Pasadena stockbroker Rafi Kahn has filed suit against Intermix Media Inc., claiming that he lost $421,000 in share value when the company, then called eUniverse Inc., restated its earnings in May 2003.


Kahn initially was hired by eUniverse in 2001 as a consultant. A year later, the Securities and Exchange Commission began investigating him for allegedly promoting and then selling the stocks of four companies, including eUniverse.


In May 2003, the online entertainment network restated earnings for the second and third quarters of that year. After the restatement, the company suffered several shareholder suits and was de-listed. In the past year, the company reorganized and changed its name to Intermix Media.


Kahn, in a suit filed in Los Angeles Superior Court, alleges he had warrants as part of his consulting agreement that had a share value of more than $600,000 in early 2003, but was forced to sell them later that year for $189,532 because of the restatement.


The suit is the second time Kahn has alleged shareholder fraud against Intermix, which operates Web sites that include Flowgo.com and MySpace.com. He withdrew his first suit last month but re-filed after discovering that the company’s former chief executive, Brad Greenspan, who resigned after the restatement, filed a shareholder suit against the company earlier this year.


In a statement via e-mail, Antone Johnson, assistant general counsel of Intermix, said: “We believe the allegations and claims, which arise out of an agreement that dates back to January 2001 and which was terminated in June 2002 are frivolous and entirely without merit.”

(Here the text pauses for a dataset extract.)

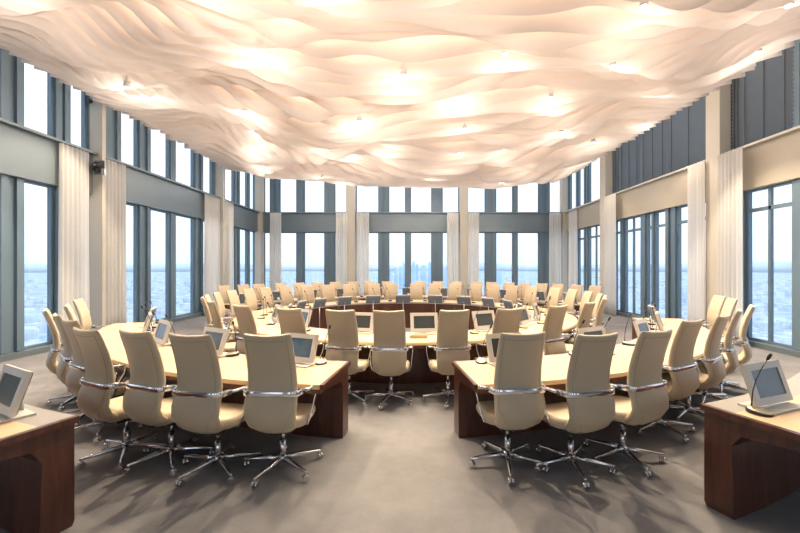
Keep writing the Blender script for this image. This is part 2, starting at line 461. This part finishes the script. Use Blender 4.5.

Last year, Intermix announced that the SEC had dropped an investigation into the company’s May 2003 restatement. Anton Handal, a partner at Handal & Associates who represents Kahn, could not be reached for comment.


Earlier this month, Intermix agreed to pay $7.5 million to settle a lawsuit by New York Attorney General Eliot Spitzer, charging the company with bundling hidden “spyware” along with millions of programs it gave away for free.


The company said it would discontinue distribution of its adware, redirect and toolbar programs, all of which Intermix said it had previously stopped distributing.